6.5En outre, le Comité rappelle sa jurisprudenceselon laquelle, conformément au principe de l’épuisement des recours internes, le requérant est tenu d’engager des recours qui soient directement en rapport avec le risque d’être soumis à la torture dans le pays où il serait envoyé et non pas des recours qui pourraient lui permettre de rester dans le pays où il se trouve.

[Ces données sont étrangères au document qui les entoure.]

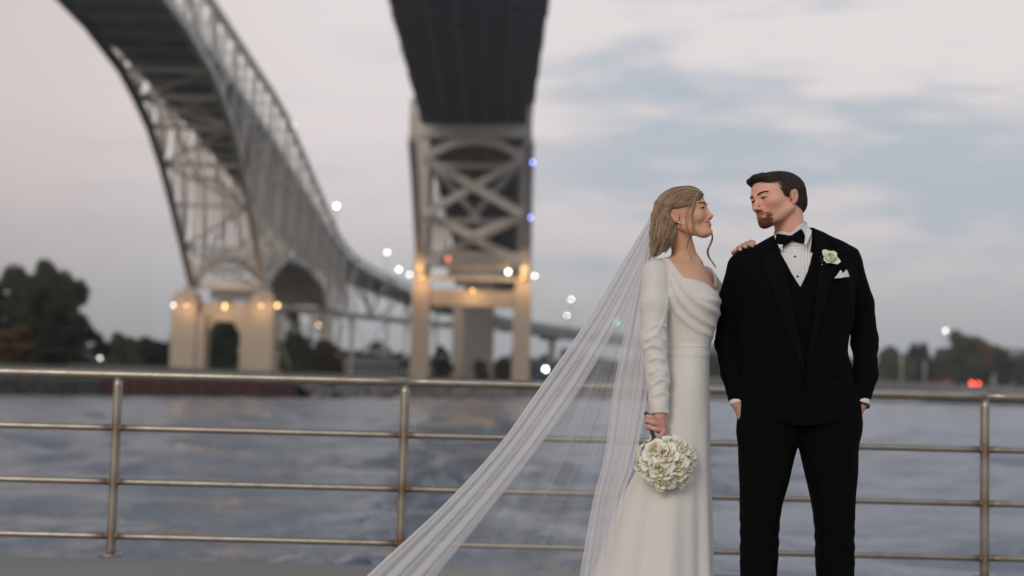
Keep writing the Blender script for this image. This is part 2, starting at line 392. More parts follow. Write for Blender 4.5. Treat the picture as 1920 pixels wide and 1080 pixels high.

6.6En second lieu, le Comité note que les requérantes n’ont présenté aucune explication sur les raisons pour lesquelles elles n’ont pas estimé nécessaire de saisir la Cour fédérale d’une demande d’autorisation d’un contrôle judiciaire de la décision négative prise contre elles dans le cadre de l’ERAR. Il rappelle qu’il a déjà considéré que ce type de recours ne constitue pas une simple formalité et que la Cour fédérale peut, le cas échéant, examiner le fond de l’affaire. Dans le cas présent, les requérantes n’ont en effet pas contesté l’utilité du recours en question, et n’ont pas affirmé que l’épuisement de ce dernier résulterait dans un délai déraisonnable. Le Comité note aussi qu’alors même que les requérantes considèrent que la version correcte de l’acte de décès du conjoint de la requérante constituait un élément de preuve «crucial» dans leur cas, elles ne l’ont toutefois pas portée à l’attention des autorités judiciaires. Dans ces circonstances, le Comité considère que les conditions de l’alinéa b du paragraphe 5 de l’article 22 ne sont pas remplies en l’espèce et que la requête est dès lors irrecevable.

6.7En conséquence, le Comité contre la torture décide:

a)Que la communication est irrecevable;

b)Que la présente décision sera communiquée à l’État partie et aux requérantes.

[Adopté en anglais, en espagnol, en français (version originale) et en russe. Paraîtra ultérieurement aussi en arabe et en chinois dans le rapport annuel du Comité à l’Assemblée générale.]